» EXERCISE PROMPT:
Your task is to repeat the entries exactly. Leave the pictures out.

» RECORDS SUPPLIED:
****************
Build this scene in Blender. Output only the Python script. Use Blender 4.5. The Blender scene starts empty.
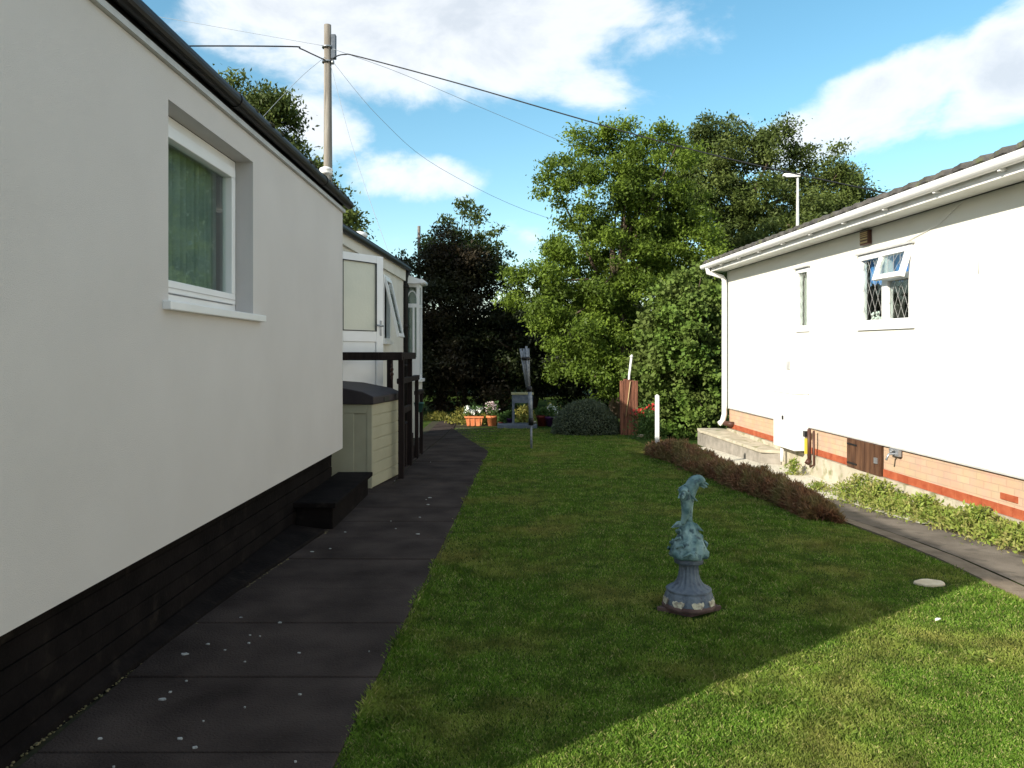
import bpy, math, random
import numpy as np
from mathutils import Vector, Matrix
random.seed(7); RNG = np.random.default_rng(11)
R = math.radians; PI = math.pi
sc = bpy.context.scene
col = sc.collection
F = 800.0; CX = 512.0; HY = 355.0; EYE = 1.55

def P(px, py, Y):                       # where a point seen in the photograph stands, given its distance
    return Vector(((px-CX)/F*Y, Y, EYE+(HY-py)/F*Y))
def ss(a, b, t):
    t = min(1, max(0, (t-a)/(b-a))); return t*t*(3-2*t)
def G(x, y):                            # height of the garden
    a = -.20*ss(11, 19, y)
    b = -.25*ss(5.5, 10.5, y)*ss(2.5, 3.5, x)
    return min(a, b)

# ------------------------------------------------------------------ materials
def new_mat(name):
    m = bpy.data.materials.new(name); m.use_nodes = True
    nt = m.node_tree; b = nt.nodes['Principled BSDF']
    return m, nt, b
def N(nt, t, **kw):
    n = nt.nodes.new(t)
    for k, v in kw.items(): setattr(n, k, v)
    return n
def rgba(c): return (c[0], c[1], c[2], 1)
def mat(name, c, c2=None, scale=6, rough=.7, bump=0, bscale=60, spec=.3, metal=0, detail=6, stretch=None, lo=.35, hi=.65, coords='Object', c3=None, s3=30, t3=(.62,.7)):
    m, nt, b = new_mat(name)
    b.inputs['Roughness'].default_value = rough
    b.inputs['Specular IOR Level'].default_value = spec
    b.inputs['Metallic'].default_value = metal
    tc = N(nt, 'ShaderNodeTexCoord'); src = tc.outputs[coords]
    if stretch:
        mp = N(nt, 'ShaderNodeMapping'); mp.inputs['Scale'].default_value = stretch
        nt.links.new(src, mp.inputs[0]); src = mp.outputs[0]
    out = None
    if c2 is not None:
        n = N(nt, 'ShaderNodeTexNoise'); n.inputs['Scale'].default_value = scale; n.inputs['Detail'].default_value = detail
        nt.links.new(src, n.inputs['Vector'])
        r = N(nt, 'ShaderNodeValToRGB'); r.color_ramp.elements[0].position = lo; r.color_ramp.elements[1].position = hi
        r.color_ramp.elements[0].color = rgba(c); r.color_ramp.elements[1].color = rgba(c2)
        nt.links.new(n.outputs['Fac'], r.inputs[0]); out = r.outputs[0]
        if c3 is not None:
            n3 = N(nt, 'ShaderNodeTexNoise'); n3.inputs['Scale'].default_value = s3; n3.inputs['Detail'].default_value = 4
            nt.links.new(src, n3.inputs['Vector'])
            mr = N(nt, 'ShaderNodeMapRange'); mr.inputs['From Min'].default_value = t3[0]; mr.inputs['From Max'].default_value = t3[1]
            nt.links.new(n3.outputs['Fac'], mr.inputs['Value'])
            mx = N(nt, 'ShaderNodeMix', data_type='RGBA')
            nt.links.new(mr.outputs[0], mx.inputs['Factor']); nt.links.new(out, mx.inputs['A']); mx.inputs['B'].default_value = rgba(c3)
            out = mx.outputs['Result']
        nt.links.new(out, b.inputs['Base Color'])
    else:
        b.inputs['Base Color'].default_value = rgba(c)
    if bump:
        n2 = N(nt, 'ShaderNodeTexNoise'); n2.inputs['Scale'].default_value = bscale; n2.inputs['Detail'].default_value = 5
        nt.links.new(src, n2.inputs['Vector'])
        bp = N(nt, 'ShaderNodeBump'); bp.inputs['Strength'].default_value = bump; bp.inputs['Distance'].default_value = .01
        nt.links.new(n2.outputs['Fac'], bp.inputs['Height']); nt.links.new(bp.outputs[0], b.inputs['Normal'])
    return m
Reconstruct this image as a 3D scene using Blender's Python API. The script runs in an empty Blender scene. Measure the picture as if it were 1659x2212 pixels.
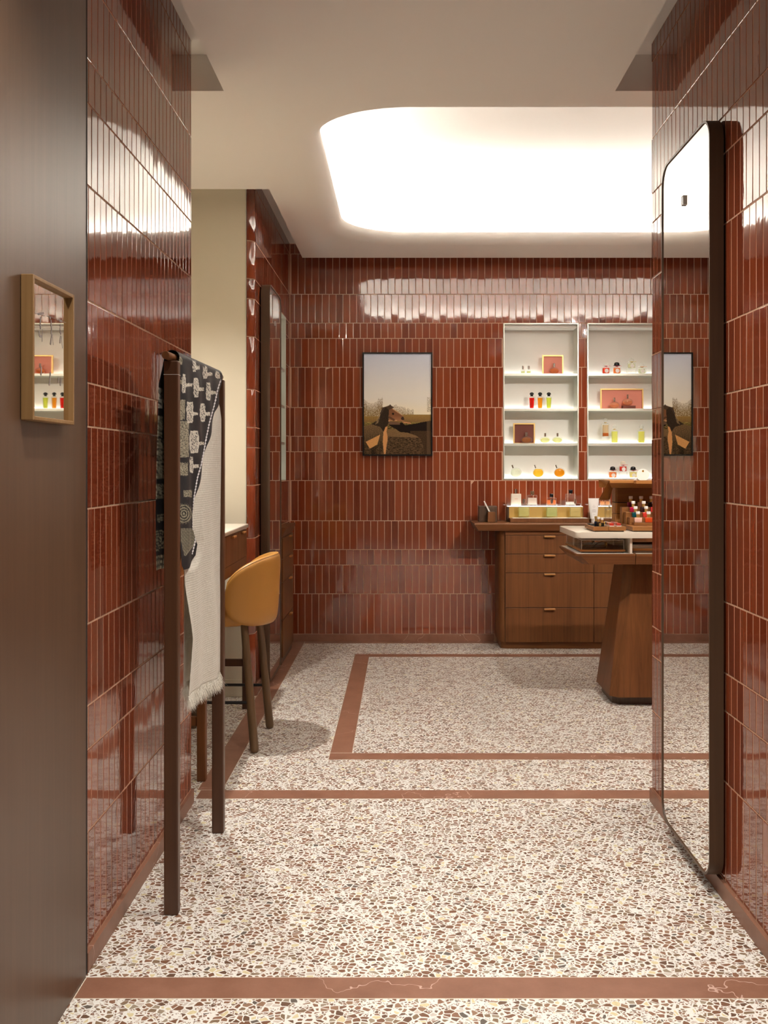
import bpy, bmesh, math, random
from mathutils import Vector, Matrix, noise
random.seed(7)
PI = math.pi
S = bpy.context.scene
COL = S.collection

# ------------------------------------------------------------------ camera
F = 2128.0; CX = 870.0; CY = 1005.0; EYE = 1.35
cam_d = bpy.data.cameras.new('camera'); cam = bpy.data.objects.new('camera', cam_d); COL.objects.link(cam)
cam.location = (0, 0, EYE); cam.rotation_euler = (PI/2, 0, 0)
cam_d.sensor_fit = 'VERTICAL'; cam_d.sensor_height = 36.0; cam_d.lens = F*36.0/2212.0
cam_d.shift_x = -(CX-829.5)/2212.0; cam_d.shift_y = -(1106-CY)/2212.0
cam_d.clip_start = 0.02
S.camera = cam
# ------------------------------------------------------------------ exposure, world
S.view_settings.view_transform = 'Standard'; S.view_settings.look = 'None'
S.view_settings.gamma = 1.0; S.view_settings.use_curve_mapping = False
S.view_settings.exposure = 0.36
W = bpy.data.worlds.new('world'); S.world = W; W.use_nodes = True
W.node_tree.nodes['Background'].inputs[0].default_value = (1.0, 0.93, 0.85, 1)
W.node_tree.nodes['Background'].inputs[1].default_value = 1.6
# ------------------------------------------------------------------ light table (fixtures are built below)
COVE = 52.0            # led strips in the ceiling cove (emission strength)
SHELF_LED = 12.0
SPOT_W = 128.0
D = 2.90               # underside of the ceiling raft
UC = 3.05              # upper ceiling
# x, y, power factor, height
# unseen fill spots added to brighten table, counter, back wall: position, aim, power factor
FILL_SPOTS = [((1.55, 4.22), (1.25, 5.75, 0.95), 1.3), ((2.1, 4.22), (1.3, 7.35, 1.0), 1.8), ((1.95, 7.10), (1.15, 7.40, 0.95), 0.35), ((1.9, 4.22), (0.6, 7.5, 1.7), 1.2)]
SPOTS = [(0.1, -1.2, 1.0), (0.1, 0.4, 1.0), (-0.35, 1.75, 1.0), (0.5, 1.75, 1.0), (0.25, 3.0, 1.1),
         (1.6, 4.2, 0.5), (2.5, 4.2, 0.6), (-1.15, 4.75, 1.7), (3.0, 5.6, 0.8)]

# ------------------------------------------------------------------ materials
def newmat(name):
    m = bpy.data.materials.new(name); m.use_nodes = True
    nt = m.node_tree; b = nt.nodes['Principled BSDF']
    return m, nt, b
def thin_glass(name, tint, refl=0.9):
    m = bpy.data.materials.new(name); m.use_nodes = True; nt = m.node_tree; nt.nodes.clear()
    o = nt.nodes.new('ShaderNodeOutputMaterial'); mx = nt.nodes.new('ShaderNodeMixShader'); tr = nt.nodes.new('ShaderNodeBsdfTransparent'); gl = nt.nodes.new('ShaderNodeBsdfGlossy')
    lw = nt.nodes.new('ShaderNodeLayerWeight'); lw.inputs[0].default_value = 0.35
    tr.inputs[0].default_value = (*tint, 1); gl.inputs[0].default_value = (1, 1, 1, 1); gl.inputs['Roughness'].default_value = 0.02
    nt.links.new(math_n(nt, 'ADD', math_n(nt, 'MULTIPLY', math_n(nt, 'POWER', lw.outputs['Facing'], 1.5), 0.75), 0.05), mx.inputs[0])
    tl = nt.nodes.new('ShaderNodeBsdfTranslucent'); tl.inputs[0].default_value = (0.95, 0.96, 0.95, 1); m3 = nt.nodes.new('ShaderNodeMixShader'); m3.inputs[0].default_value = 0.4  # white translucent mix puts a bright highlight rim into the glass edges
    nt.links.new(gl.outputs[0], m3.inputs[1]); nt.links.new(tl.outputs[0], m3.inputs[2])
    nt.links.new(tr.outputs[0], mx.inputs[1]); nt.links.new(m3.outputs[0], mx.inputs[2]); nt.links.new(mx.outputs[0], o.inputs[0]); return m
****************
» OUTPUT FOR THIS EXERCISE:
Build this scene in Blender. Output only the Python script. Use Blender 4.5. The Blender scene starts empty.
import bpy, math, random
import numpy as np
from mathutils import Vector, Matrix
random.seed(7); RNG = np.random.default_rng(11)
R = math.radians; PI = math.pi
sc = bpy.context.scene
col = sc.collection
F = 800.0; CX = 512.0; HY = 355.0; EYE = 1.55

def P(px, py, Y):                       # where a point seen in the photograph stands, given its distance
    return Vector(((px-CX)/F*Y, Y, EYE+(HY-py)/F*Y))
def ss(a, b, t):
    t = min(1, max(0, (t-a)/(b-a))); return t*t*(3-2*t)
def G(x, y):                            # height of the garden
    a = -.20*ss(11, 19, y)
    b = -.25*ss(5.5, 10.5, y)*ss(2.5, 3.5, x)
    return min(a, b)

# ------------------------------------------------------------------ materials
def new_mat(name):
    m = bpy.data.materials.new(name); m.use_nodes = True
    nt = m.node_tree; b = nt.nodes['Principled BSDF']
    return m, nt, b
def N(nt, t, **kw):
    n = nt.nodes.new(t)
    for k, v in kw.items(): setattr(n, k, v)
    return n
def rgba(c): return (c[0], c[1], c[2], 1)
def mat(name, c, c2=None, scale=6, rough=.7, bump=0, bscale=60, spec=.3, metal=0, detail=6, stretch=None, lo=.35, hi=.65, coords='Object', c3=None, s3=30, t3=(.62,.7)):
    m, nt, b = new_mat(name)
    b.inputs['Roughness'].default_value = rough
    b.inputs['Specular IOR Level'].default_value = spec
    b.inputs['Metallic'].default_value = metal
    tc = N(nt, 'ShaderNodeTexCoord'); src = tc.outputs[coords]
    if stretch:
        mp = N(nt, 'ShaderNodeMapping'); mp.inputs['Scale'].default_value = stretch
        nt.links.new(src, mp.inputs[0]); src = mp.outputs[0]
    out = None
    if c2 is not None:
        n = N(nt, 'ShaderNodeTexNoise'); n.inputs['Scale'].default_value = scale; n.inputs['Detail'].default_value = detail
        nt.links.new(src, n.inputs['Vector'])
        r = N(nt, 'ShaderNodeValToRGB'); r.color_ramp.elements[0].position = lo; r.color_ramp.elements[1].position = hi
        r.color_ramp.elements[0].color = rgba(c); r.color_ramp.elements[1].color = rgba(c2)
        nt.links.new(n.outputs['Fac'], r.inputs[0]); out = r.outputs[0]
        if c3 is not None:
            n3 = N(nt, 'ShaderNodeTexNoise'); n3.inputs['Scale'].default_value = s3; n3.inputs['Detail'].default_value = 4
            nt.links.new(src, n3.inputs['Vector'])
            mr = N(nt, 'ShaderNodeMapRange'); mr.inputs['From Min'].default_value = t3[0]; mr.inputs['From Max'].default_value = t3[1]
            nt.links.new(n3.outputs['Fac'], mr.inputs['Value'])
            mx = N(nt, 'ShaderNodeMix', data_type='RGBA')
            nt.links.new(mr.outputs[0], mx.inputs['Factor']); nt.links.new(out, mx.inputs['A']); mx.inputs['B'].default_value = rgba(c3)
            out = mx.outputs['Result']
        nt.links.new(out, b.inputs['Base Color'])
    else:
        b.inputs['Base Color'].default_value = rgba(c)
    if bump:
        n2 = N(nt, 'ShaderNodeTexNoise'); n2.inputs['Scale'].default_value = bscale; n2.inputs['Detail'].default_value = 5
        nt.links.new(src, n2.inputs['Vector'])
        bp = N(nt, 'ShaderNodeBump'); bp.inputs['Strength'].default_value = bump; bp.inputs['Distance'].default_value = .01
        nt.links.new(n2.outputs['Fac'], bp.inputs['Height']); nt.links.new(bp.outputs[0], b.inputs['Normal'])
    return m
Reconstruct this image as a 3D scene using Blender's Python API. The script runs in an empty Blender scene. Measure the picture as if it were 1659x2212 pixels.
import bpy, bmesh, math, random
from mathutils import Vector, Matrix, noise
random.seed(7)
PI = math.pi
S = bpy.context.scene
COL = S.collection

# ------------------------------------------------------------------ camera
F = 2128.0; CX = 870.0; CY = 1005.0; EYE = 1.35
cam_d = bpy.data.cameras.new('camera'); cam = bpy.data.objects.new('camera', cam_d); COL.objects.link(cam)
cam.location = (0, 0, EYE); cam.rotation_euler = (PI/2, 0, 0)
cam_d.sensor_fit = 'VERTICAL'; cam_d.sensor_height = 36.0; cam_d.lens = F*36.0/2212.0
cam_d.shift_x = -(CX-829.5)/2212.0; cam_d.shift_y = -(1106-CY)/2212.0
cam_d.clip_start = 0.02
S.camera = cam
# ------------------------------------------------------------------ exposure, world
S.view_settings.view_transform = 'Standard'; S.view_settings.look = 'None'
S.view_settings.gamma = 1.0; S.view_settings.use_curve_mapping = False
S.view_settings.exposure = 0.36
W = bpy.data.worlds.new('world'); S.world = W; W.use_nodes = True
W.node_tree.nodes['Background'].inputs[0].default_value = (1.0, 0.93, 0.85, 1)
W.node_tree.nodes['Background'].inputs[1].default_value = 1.6
# ------------------------------------------------------------------ light table (fixtures are built below)
COVE = 52.0            # led strips in the ceiling cove (emission strength)
SHELF_LED = 12.0
SPOT_W = 128.0
D = 2.90               # underside of the ceiling raft
UC = 3.05              # upper ceiling
# x, y, power factor, height
# unseen fill spots added to brighten table, counter, back wall: position, aim, power factor
FILL_SPOTS = [((1.55, 4.22), (1.25, 5.75, 0.95), 1.3), ((2.1, 4.22), (1.3, 7.35, 1.0), 1.8), ((1.95, 7.10), (1.15, 7.40, 0.95), 0.35), ((1.9, 4.22), (0.6, 7.5, 1.7), 1.2)]
SPOTS = [(0.1, -1.2, 1.0), (0.1, 0.4, 1.0), (-0.35, 1.75, 1.0), (0.5, 1.75, 1.0), (0.25, 3.0, 1.1),
         (1.6, 4.2, 0.5), (2.5, 4.2, 0.6), (-1.15, 4.75, 1.7), (3.0, 5.6, 0.8)]

# ------------------------------------------------------------------ materials
def newmat(name):
    m = bpy.data.materials.new(name); m.use_nodes = True
    nt = m.node_tree; b = nt.nodes['Principled BSDF']
    return m, nt, b
def thin_glass(name, tint, refl=0.9):
    m = bpy.data.materials.new(name); m.use_nodes = True; nt = m.node_tree; nt.nodes.clear()
    o = nt.nodes.new('ShaderNodeOutputMaterial'); mx = nt.nodes.new('ShaderNodeMixShader'); tr = nt.nodes.new('ShaderNodeBsdfTransparent'); gl = nt.nodes.new('ShaderNodeBsdfGlossy')
    lw = nt.nodes.new('ShaderNodeLayerWeight'); lw.inputs[0].default_value = 0.35
    tr.inputs[0].default_value = (*tint, 1); gl.inputs[0].default_value = (1, 1, 1, 1); gl.inputs['Roughness'].default_value = 0.02
    nt.links.new(math_n(nt, 'ADD', math_n(nt, 'MULTIPLY', math_n(nt, 'POWER', lw.outputs['Facing'], 1.5), 0.75), 0.05), mx.inputs[0])
    tl = nt.nodes.new('ShaderNodeBsdfTranslucent'); tl.inputs[0].default_value = (0.95, 0.96, 0.95, 1); m3 = nt.nodes.new('ShaderNodeMixShader'); m3.inputs[0].default_value = 0.4  # white translucent mix puts a bright highlight rim into the glass edges
    nt.links.new(gl.outputs[0], m3.inputs[1]); nt.links.new(tl.outputs[0], m3.inputs[2])
    nt.links.new(tr.outputs[0], mx.inputs[1]); nt.links.new(m3.outputs[0], mx.inputs[2]); nt.links.new(mx.outputs[0], o.inputs[0]); return m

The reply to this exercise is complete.